Britain joined the E.U in 1973 when it was known as the Common Market. A referendum in 1975 confirmed membership. During that referendum campaign, most mainstream politicians declared that the Common Market was just that; a free trade area with no political ramifications at all. Fast forward 40 years, and the E.U. dominates much of Britain’s Parliamentary processes, with legislation handed down by a Brussels government thought by many to be remote, opaque and unaccountable.

For Americans, it would be like waking up one morning to find NAFTA’s Mexico and Canada had a veto over the U.S. Congress. Americans wouldn’t tolerate being governed from Brussels and Strasbourg by anonymous, unaccountable bureaucrats, but companies like Ford and BMW insist that Britain must stay in otherwise the automotive industry will die on the vine.

The trouble is auto manufacturers have form crying wolf over Europe. In 2002 the industry was united in saying loudly and over and over that if Britain failed to sign up for the single European currency its economy would be doomed and the auto industry stumble. That clearly wasn’t the case. Adoption of the single currency has impoverished much of Southern Europe because their economies couldn’t handle the higher value of the euro, while the Germans, previously saddled with a strong mark, have made hay because of the euro’s relative weakness.

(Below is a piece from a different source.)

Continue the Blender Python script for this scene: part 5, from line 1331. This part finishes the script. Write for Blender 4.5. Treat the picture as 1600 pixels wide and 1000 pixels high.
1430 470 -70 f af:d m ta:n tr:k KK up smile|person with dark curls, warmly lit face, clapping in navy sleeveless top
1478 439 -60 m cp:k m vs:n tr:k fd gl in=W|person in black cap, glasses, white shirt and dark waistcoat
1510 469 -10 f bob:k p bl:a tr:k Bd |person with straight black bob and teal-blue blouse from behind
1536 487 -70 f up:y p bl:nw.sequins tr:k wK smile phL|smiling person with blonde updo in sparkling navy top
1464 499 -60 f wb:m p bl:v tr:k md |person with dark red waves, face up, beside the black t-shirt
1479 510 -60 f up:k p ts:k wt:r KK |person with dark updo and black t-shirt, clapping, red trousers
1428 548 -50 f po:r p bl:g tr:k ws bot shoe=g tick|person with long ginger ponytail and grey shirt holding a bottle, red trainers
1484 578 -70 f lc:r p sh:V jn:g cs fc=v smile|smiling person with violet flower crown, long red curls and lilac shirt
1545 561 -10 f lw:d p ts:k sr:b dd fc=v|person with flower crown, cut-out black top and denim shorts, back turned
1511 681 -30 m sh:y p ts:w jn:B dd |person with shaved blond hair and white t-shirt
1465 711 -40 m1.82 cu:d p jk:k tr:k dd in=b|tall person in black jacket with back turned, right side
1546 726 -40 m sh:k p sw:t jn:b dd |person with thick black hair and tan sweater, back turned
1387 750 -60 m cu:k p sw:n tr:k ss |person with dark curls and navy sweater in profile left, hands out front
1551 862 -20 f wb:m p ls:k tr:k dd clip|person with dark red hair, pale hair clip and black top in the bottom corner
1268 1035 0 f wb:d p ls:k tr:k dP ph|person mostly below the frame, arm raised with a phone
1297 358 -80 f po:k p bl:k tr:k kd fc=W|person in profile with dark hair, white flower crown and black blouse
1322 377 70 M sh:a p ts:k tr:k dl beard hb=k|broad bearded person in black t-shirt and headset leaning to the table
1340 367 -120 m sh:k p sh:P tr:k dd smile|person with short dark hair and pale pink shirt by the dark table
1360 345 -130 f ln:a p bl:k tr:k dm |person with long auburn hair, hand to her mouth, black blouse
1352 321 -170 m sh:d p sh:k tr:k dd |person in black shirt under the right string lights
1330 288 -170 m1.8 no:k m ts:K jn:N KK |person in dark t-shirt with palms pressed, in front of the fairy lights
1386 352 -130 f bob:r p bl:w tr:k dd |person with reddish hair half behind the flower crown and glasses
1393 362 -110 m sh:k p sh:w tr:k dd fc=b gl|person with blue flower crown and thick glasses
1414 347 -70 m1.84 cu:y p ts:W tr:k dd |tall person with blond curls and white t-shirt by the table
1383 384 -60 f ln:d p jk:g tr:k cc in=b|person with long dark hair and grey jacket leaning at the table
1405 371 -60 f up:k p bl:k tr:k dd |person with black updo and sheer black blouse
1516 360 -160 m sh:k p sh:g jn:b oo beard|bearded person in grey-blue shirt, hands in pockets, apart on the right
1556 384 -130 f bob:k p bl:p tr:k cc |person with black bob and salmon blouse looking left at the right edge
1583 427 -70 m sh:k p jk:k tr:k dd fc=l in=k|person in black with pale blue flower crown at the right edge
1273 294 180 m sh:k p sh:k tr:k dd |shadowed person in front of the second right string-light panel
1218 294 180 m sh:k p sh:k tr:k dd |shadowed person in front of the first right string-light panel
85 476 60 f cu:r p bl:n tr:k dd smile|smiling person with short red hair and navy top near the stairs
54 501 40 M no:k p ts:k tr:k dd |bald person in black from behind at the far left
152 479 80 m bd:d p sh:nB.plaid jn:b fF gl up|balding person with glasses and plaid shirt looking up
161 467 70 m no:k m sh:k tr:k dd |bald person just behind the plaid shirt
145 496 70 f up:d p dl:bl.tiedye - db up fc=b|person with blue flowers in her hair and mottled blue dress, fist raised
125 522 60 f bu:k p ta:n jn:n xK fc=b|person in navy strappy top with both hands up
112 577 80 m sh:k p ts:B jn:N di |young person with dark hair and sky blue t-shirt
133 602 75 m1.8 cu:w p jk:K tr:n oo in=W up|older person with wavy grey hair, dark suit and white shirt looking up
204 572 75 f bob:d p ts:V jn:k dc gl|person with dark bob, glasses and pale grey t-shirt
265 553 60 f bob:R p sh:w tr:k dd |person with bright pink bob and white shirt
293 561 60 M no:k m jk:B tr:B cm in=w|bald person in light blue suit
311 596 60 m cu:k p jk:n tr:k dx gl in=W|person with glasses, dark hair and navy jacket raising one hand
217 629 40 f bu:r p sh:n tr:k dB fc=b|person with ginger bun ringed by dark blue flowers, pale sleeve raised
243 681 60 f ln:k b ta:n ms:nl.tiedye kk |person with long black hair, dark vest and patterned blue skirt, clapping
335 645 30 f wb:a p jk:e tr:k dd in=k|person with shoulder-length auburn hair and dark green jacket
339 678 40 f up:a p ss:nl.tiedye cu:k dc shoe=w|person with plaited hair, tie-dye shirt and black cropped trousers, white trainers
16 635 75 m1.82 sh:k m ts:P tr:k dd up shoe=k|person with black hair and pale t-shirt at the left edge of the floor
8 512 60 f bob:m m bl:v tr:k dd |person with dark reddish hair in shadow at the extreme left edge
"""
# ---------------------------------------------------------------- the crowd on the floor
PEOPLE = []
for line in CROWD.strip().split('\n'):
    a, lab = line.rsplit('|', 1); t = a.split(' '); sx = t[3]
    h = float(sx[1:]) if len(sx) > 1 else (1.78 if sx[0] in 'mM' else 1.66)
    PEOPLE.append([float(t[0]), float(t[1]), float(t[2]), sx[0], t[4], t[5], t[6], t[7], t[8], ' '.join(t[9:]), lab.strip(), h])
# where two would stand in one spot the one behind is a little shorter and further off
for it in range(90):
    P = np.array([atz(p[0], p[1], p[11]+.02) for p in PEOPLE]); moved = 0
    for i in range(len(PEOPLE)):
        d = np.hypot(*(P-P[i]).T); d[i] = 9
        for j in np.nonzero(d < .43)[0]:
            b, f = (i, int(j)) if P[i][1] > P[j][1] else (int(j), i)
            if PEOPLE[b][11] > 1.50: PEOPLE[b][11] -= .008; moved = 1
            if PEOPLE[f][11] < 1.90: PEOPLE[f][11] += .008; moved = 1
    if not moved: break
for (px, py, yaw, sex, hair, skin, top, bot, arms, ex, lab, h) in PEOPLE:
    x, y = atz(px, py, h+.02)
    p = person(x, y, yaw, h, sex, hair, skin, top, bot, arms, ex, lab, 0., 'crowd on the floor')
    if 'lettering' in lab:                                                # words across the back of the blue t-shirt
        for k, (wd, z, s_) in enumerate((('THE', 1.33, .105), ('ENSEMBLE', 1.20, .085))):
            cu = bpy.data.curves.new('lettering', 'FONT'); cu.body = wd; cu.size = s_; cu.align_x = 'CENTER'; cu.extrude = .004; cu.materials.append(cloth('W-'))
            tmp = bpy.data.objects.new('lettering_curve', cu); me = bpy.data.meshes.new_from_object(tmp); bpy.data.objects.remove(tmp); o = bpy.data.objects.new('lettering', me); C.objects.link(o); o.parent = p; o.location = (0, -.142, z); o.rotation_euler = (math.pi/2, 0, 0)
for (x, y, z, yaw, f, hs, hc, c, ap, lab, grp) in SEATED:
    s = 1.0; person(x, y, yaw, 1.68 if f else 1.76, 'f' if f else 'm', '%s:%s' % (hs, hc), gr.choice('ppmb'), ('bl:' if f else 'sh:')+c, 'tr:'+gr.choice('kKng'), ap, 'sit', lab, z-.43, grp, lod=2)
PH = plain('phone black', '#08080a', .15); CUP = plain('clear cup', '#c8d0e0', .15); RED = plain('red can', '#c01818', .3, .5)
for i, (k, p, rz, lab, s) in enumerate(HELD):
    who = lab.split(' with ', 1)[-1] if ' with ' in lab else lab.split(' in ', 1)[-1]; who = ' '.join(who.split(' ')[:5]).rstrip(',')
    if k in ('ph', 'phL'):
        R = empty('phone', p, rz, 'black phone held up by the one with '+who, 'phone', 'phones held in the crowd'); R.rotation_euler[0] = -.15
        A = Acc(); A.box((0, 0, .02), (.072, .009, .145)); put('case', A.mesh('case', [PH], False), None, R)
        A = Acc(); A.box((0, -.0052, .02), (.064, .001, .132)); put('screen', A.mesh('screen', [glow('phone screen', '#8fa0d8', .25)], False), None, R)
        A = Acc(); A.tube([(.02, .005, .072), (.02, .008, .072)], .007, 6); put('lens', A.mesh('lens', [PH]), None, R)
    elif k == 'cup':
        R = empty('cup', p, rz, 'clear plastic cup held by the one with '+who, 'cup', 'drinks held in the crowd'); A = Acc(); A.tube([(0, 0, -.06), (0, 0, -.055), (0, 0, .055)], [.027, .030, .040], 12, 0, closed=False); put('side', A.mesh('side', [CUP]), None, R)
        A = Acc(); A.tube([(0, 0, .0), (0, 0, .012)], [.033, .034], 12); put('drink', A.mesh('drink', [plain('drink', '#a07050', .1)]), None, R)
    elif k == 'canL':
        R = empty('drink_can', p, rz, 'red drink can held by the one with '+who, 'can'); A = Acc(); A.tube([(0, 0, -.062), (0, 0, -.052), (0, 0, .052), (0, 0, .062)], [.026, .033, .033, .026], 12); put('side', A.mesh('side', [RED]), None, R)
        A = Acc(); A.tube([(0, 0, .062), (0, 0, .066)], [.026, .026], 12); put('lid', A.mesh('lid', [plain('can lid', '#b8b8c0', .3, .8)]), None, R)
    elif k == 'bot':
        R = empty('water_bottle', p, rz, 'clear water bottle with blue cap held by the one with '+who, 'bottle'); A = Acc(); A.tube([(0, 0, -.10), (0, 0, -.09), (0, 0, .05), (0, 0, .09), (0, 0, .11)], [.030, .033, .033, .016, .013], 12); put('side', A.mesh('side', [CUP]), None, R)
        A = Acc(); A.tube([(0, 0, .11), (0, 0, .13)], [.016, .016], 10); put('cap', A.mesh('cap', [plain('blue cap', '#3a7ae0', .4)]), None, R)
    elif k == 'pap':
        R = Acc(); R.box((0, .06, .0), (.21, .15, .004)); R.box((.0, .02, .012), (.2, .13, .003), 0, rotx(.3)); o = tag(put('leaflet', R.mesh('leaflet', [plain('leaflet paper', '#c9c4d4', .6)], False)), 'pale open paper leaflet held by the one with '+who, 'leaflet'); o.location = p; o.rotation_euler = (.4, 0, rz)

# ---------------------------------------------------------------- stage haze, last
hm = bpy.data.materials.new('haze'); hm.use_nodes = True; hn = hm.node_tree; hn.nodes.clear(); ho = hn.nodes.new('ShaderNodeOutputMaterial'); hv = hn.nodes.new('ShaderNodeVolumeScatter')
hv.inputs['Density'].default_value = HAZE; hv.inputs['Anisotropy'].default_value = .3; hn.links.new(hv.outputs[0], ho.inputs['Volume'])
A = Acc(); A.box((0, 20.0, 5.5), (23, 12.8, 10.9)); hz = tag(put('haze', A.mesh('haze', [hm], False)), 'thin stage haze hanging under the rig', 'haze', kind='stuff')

Until about a year ago, industry leaders in Britain were pretty much united in saying Britain must stay in the E.U., but since then they have begun to back off as opinion polls start to show that the “out” supporters may well win. Even Nissan, probably the most strident follower of the notion that Britain was doomed outside of the E.U., has begun to back off. GM says if Britain left it wouldn’t abandon its Vauxhall subsidiary. Jaguar Land Rover, Aston Martin and VW’s Bentley say they could live with an “out” victory. VW itself has studiously avoided getting involved in the argument. Peugeot of France says it will live with whatever decision Britain makes. Very sensible.

Ford and BMW remain adamant that Britain must stay in the E.U.

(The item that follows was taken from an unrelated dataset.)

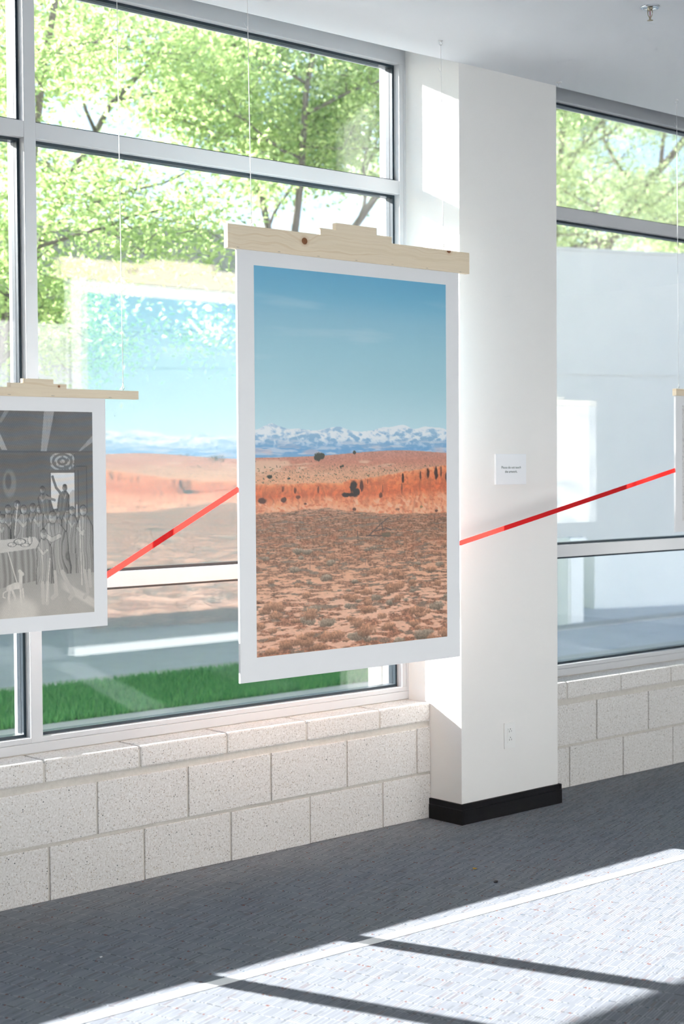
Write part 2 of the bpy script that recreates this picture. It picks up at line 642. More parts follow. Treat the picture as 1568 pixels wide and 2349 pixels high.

The SMMT’s president Gareth Jones, in a speech last week, urged that Britain should remain in what he called a “reformed” EU.

“Reform is needed, particularly when it comes to better regulation that supports global competitiveness. But we must have a seat at the (E.U.) table to ensure this happens,” Jones said.

Prime Minister Cameron has been negotiating for improved terms for Britain, but many Parliamentarians have dismissed his aims as unambitious. Cameron has said if his negotiations don’t succeed, he might lobby for exit too.

The industry insists it will somehow be powerless to operate in Europe if it is no longer a member of the E.U., despite the fact that German companies are highly successful in China and the U.S. with no political representation at all.

Multinational companies covet the convenience they get from E.U. membership. In an ideal world for these companies there would be one global government with only one currency to simplify their lives.

Michael Burrage, analyst with Cimigo, an Asian-based marketing and corporate strategy outfit, in a report a couple of years ago, pointed out that since joining the Common Market in 1973, Britain’s share of trade with core E.U members had remained virtually unchanged. The conventional wisdom assumed there would have been a huge increase.

Burrage also agrees if Britain left the E.U., a free trade agreement would be likely.

“In the event of leaving, the U.K. government will negotiate free trade with everyone, and the interests of the motor industry, and the finance sector will be priorities one and two,” Burrage said.

“As a matter of fact, the motor industry will also be number one priority for the Germans. It is inconceivable that they would allow the other E.U. members to impose a tariff on U.K. based manufacturers, knowing that the U.K., a very important market for all of them, could reply with an equivalent,” he said.

But all these economic arguments probably will make little difference when the referendum comes around. That is likely to be dominated by the heightened fear of unlimited immigration which headlines the news almost daily now in Britain.